I'd have tried this, had it been one of the brews available when I dropped in. (Five or six are featured at any given time.) Alas, it was not. The $5 five-beer sampler -- two ounces of each in roly poly glasses -- comprised Seven Sisters Münchner, Munich Helles, Lionheart Pale Ale, Big Horn Bock and Nut Brown Ale.

It isn't easy nosing out their nuances, what with the scent of stale beer hanging in the air. The latent bitter edges, whatever the color of the beer -- amber to caramel to bark -- work well with the eclectic menu, however, which is the main thing. And while the small wine list is nice enough, you are better off sticking with beer, if only because the wine mark-up here is ridiculous. I noticed a 50 percent increase on some bottles I buy frequently.

But Five Seasons Brewing Company is full of contradictions. Some things are surprisingly successful, while others are simply puzzling. The common denominator is that the food -- however odd certain elements may be -- tastes good.

One thing there is absolutely no question about is the mussels a la mariniere ($7.95, both lunch and dinner). It's listed as an appetizer, but with three dozen mussels presented in a huge white soup plate, this is a meal in itself. And what a meal, the sweet, plump mussels bathed in an aromatic white wine broth. Not that this is the traditional broth, mind you. Liberal flecks of red pepper take care of that. With a side of crisp, hot, skin-on french fries ($3.25) -- again, a bowl big enough for a meal, or to share with others -- one creates a version of moules et frites.

If you want to have room for anything else, though, start with a tiny square bowl of olives. For $3.50 you get eight olives, a pair each of four distinctively flavored varieties. Good olives aren't cheap.

But good pizza can be. Five Seasons' grilled pizzas (all $8.95 at both lunch and dinner) are thin enough and light enough to savor all to oneself. At the moment I prefer the wild mushroom and asparagus or three cheese pies over the tomato and basil because the chopped red and yellow tomatoes have no flavor whatsoever at this time of year. Not even the terrific grilled crust can mask that.
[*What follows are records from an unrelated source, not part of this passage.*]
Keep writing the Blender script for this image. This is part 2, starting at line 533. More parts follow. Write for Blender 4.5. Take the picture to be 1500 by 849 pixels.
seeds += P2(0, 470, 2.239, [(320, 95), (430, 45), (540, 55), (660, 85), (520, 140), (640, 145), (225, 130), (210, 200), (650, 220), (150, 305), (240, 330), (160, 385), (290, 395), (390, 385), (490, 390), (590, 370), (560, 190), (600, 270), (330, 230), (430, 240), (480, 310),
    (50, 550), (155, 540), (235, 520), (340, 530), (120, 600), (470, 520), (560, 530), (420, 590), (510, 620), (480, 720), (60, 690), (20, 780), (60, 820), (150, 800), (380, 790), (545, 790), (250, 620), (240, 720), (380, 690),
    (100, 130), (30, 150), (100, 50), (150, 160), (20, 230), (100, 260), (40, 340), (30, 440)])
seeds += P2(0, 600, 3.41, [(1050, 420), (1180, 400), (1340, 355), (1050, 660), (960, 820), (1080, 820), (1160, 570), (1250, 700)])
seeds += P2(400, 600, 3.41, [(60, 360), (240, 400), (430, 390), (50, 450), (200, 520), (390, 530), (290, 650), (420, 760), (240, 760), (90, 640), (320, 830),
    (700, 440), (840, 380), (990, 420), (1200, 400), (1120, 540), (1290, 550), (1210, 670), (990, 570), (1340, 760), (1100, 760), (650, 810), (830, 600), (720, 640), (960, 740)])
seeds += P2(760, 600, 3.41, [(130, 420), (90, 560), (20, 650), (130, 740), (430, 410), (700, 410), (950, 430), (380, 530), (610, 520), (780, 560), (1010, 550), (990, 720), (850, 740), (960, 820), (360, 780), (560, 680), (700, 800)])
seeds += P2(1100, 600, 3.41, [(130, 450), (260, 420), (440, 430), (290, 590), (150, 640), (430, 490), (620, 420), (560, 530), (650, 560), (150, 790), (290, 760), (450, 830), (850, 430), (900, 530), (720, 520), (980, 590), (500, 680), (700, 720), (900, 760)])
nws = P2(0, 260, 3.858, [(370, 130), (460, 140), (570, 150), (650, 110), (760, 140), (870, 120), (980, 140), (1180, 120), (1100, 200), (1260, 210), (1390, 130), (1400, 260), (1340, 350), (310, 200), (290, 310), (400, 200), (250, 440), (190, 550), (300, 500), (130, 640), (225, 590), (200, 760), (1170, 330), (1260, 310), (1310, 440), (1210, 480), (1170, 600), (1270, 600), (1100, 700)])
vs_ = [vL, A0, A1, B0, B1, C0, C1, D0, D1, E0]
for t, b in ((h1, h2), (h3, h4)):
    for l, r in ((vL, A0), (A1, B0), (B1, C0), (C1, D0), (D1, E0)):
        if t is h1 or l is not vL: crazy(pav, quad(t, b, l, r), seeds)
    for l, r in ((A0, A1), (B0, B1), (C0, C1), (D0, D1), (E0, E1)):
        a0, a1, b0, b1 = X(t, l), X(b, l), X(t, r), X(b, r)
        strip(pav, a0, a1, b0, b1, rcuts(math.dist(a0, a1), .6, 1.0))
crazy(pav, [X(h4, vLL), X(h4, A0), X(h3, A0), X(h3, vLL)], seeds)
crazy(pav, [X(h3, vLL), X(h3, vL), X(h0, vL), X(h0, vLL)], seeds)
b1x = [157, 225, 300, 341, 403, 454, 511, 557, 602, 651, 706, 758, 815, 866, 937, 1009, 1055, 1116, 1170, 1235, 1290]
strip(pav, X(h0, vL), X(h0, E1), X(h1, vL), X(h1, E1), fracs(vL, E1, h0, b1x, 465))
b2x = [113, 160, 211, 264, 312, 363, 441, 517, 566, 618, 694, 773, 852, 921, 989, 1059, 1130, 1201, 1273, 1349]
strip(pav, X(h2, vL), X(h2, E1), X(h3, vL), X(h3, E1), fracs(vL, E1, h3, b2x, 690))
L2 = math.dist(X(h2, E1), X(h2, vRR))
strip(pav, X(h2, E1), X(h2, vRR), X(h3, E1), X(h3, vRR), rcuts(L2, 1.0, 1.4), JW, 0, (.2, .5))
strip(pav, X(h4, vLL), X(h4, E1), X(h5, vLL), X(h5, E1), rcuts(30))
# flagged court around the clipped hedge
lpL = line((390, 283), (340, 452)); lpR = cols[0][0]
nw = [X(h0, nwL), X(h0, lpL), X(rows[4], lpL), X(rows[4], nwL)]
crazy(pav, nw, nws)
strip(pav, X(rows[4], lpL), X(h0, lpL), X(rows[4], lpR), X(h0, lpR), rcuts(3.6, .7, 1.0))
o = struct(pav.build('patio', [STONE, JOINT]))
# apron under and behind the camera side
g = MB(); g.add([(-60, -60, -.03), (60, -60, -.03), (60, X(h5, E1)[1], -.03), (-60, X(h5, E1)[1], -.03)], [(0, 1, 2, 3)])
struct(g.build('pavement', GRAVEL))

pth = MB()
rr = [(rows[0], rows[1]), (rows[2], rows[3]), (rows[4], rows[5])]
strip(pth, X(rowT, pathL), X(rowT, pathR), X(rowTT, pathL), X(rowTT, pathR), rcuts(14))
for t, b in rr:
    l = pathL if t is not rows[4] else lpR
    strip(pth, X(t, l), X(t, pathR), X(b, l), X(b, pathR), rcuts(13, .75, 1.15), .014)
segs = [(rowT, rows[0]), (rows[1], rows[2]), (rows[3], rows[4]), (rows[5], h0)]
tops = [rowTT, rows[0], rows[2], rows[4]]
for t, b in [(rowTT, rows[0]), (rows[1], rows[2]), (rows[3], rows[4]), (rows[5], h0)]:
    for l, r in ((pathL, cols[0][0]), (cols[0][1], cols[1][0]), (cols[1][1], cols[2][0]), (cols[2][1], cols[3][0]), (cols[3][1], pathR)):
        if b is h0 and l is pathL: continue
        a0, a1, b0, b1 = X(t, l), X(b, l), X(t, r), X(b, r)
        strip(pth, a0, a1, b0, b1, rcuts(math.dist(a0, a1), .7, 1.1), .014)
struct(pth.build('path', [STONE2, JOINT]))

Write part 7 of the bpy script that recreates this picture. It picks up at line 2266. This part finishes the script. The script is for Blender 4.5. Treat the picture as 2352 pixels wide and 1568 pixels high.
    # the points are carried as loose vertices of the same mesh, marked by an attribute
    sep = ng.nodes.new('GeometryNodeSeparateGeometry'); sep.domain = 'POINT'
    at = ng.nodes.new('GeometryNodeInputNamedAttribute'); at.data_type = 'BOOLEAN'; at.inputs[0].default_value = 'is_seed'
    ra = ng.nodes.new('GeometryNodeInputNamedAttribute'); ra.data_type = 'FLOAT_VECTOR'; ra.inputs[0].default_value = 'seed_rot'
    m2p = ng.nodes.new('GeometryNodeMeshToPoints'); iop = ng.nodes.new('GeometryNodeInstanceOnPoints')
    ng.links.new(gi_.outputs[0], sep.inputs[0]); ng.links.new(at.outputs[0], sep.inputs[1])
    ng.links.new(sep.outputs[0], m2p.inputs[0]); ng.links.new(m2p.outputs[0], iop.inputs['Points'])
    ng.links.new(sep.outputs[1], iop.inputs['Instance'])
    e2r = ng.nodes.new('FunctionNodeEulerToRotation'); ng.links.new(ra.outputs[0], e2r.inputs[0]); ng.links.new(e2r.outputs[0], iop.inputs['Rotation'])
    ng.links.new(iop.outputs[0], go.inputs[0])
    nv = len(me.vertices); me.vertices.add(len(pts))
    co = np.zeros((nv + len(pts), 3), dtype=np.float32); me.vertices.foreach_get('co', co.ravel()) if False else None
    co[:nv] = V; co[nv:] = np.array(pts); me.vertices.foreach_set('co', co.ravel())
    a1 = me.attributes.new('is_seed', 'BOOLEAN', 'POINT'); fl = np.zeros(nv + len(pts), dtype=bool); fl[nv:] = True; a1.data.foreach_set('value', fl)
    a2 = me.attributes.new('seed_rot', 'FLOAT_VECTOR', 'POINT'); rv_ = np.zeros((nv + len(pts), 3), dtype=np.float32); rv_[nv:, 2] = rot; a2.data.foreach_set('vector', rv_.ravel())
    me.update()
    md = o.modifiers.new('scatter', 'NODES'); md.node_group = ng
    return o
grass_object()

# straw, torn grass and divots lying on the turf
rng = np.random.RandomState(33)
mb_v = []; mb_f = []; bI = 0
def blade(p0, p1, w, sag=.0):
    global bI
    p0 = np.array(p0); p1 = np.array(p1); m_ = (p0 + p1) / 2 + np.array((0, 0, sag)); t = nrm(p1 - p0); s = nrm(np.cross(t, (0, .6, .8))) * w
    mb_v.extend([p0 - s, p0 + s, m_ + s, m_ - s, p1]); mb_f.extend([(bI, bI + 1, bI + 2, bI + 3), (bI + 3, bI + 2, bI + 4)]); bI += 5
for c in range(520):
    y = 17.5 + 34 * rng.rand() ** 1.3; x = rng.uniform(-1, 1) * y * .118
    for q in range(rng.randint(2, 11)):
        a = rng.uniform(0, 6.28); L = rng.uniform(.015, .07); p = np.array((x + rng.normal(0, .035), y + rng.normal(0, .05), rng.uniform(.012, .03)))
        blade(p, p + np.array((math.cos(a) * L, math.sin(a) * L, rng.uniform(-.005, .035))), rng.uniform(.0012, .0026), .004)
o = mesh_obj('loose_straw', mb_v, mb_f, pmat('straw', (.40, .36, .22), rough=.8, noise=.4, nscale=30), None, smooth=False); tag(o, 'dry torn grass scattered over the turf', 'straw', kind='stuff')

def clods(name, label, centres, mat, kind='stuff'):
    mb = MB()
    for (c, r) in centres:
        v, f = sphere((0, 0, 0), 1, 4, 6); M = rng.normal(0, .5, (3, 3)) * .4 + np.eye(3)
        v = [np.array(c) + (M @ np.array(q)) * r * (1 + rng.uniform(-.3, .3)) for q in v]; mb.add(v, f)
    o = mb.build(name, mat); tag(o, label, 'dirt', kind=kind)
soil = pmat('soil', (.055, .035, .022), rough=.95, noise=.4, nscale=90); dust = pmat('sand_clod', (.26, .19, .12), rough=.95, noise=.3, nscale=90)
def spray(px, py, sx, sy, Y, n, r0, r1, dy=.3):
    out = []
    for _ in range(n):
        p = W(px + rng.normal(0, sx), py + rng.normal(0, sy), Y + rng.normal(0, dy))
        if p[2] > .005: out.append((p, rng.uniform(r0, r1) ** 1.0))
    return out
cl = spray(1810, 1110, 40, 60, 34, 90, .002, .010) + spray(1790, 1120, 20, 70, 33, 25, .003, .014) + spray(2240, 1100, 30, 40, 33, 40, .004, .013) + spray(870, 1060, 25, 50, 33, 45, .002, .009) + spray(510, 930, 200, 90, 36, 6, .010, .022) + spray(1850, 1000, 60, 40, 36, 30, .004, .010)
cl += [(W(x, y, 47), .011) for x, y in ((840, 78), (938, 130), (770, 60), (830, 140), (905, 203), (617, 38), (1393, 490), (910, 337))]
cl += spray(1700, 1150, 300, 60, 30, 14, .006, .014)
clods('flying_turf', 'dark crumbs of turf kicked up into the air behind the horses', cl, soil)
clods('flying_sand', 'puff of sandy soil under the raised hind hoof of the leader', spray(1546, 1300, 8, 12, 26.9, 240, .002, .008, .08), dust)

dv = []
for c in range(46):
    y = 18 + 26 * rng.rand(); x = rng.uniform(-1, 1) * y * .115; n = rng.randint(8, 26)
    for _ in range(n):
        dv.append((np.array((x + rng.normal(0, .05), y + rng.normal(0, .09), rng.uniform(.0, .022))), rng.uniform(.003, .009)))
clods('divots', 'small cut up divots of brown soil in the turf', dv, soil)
Given the kitchen's obvious expertise with the grill, one would expect the grilled vegetable platter ($14.95) to be a winner. The seven vegetables are tasty. They just aren't grilled. Well, the quartered mushroom caps and asparagus are. But the julienne carrots and zucchini ooze a fresh-steamed goodness, French green beans are lightly sauteed, and those twin mounds are mashed potatoes and mashed sweet potatoes. More knowledgeable or forthcoming servers would be appreciated here. Or, at least, a more accurate menu would be.

Accuracy aside, the menu is notable for its range of unusual dishes. While not listed, buttery- textured ostrich is a frequent special. Codfish and chips with smoked tomato malt vinegar ($10.95) may not have the crunch and light body of authentic fish and chips, but it comes close. And the miso marinated sea bass ($21.95) is a treat, the silken flesh rendered almost candy-sweet.

It isn't often that a restaurant offers such diverse items as sweet onion spaetzle ($3.95); chicken paillard with Vidalia onions, green beans and carrots ($10.95); and seared jumbo scallops with blood orange glaze ($6.95) in addition to the more expected New York strip steak with asparagus ($16.95); shrimp and scallop pasta with corn and spinach ($14.95); or lamb tenderloin (one for $12.95, or $17.95 for a pair of tenderloins). That a casual microbrewery does it, and does it well for the most part, is unusual.

Possibly because Five Seasons Brewing Company is so casual, the service is not as polished as the imaginative dinner entrees deserve. The staff is friendly, but short on details. And the large tiered dining room -- with its massive dark wood walls and window onto the in-house brewing vats -- would be a more impressive setting after a good cleaning. One whiff of the mussels, though, and all is forgiven.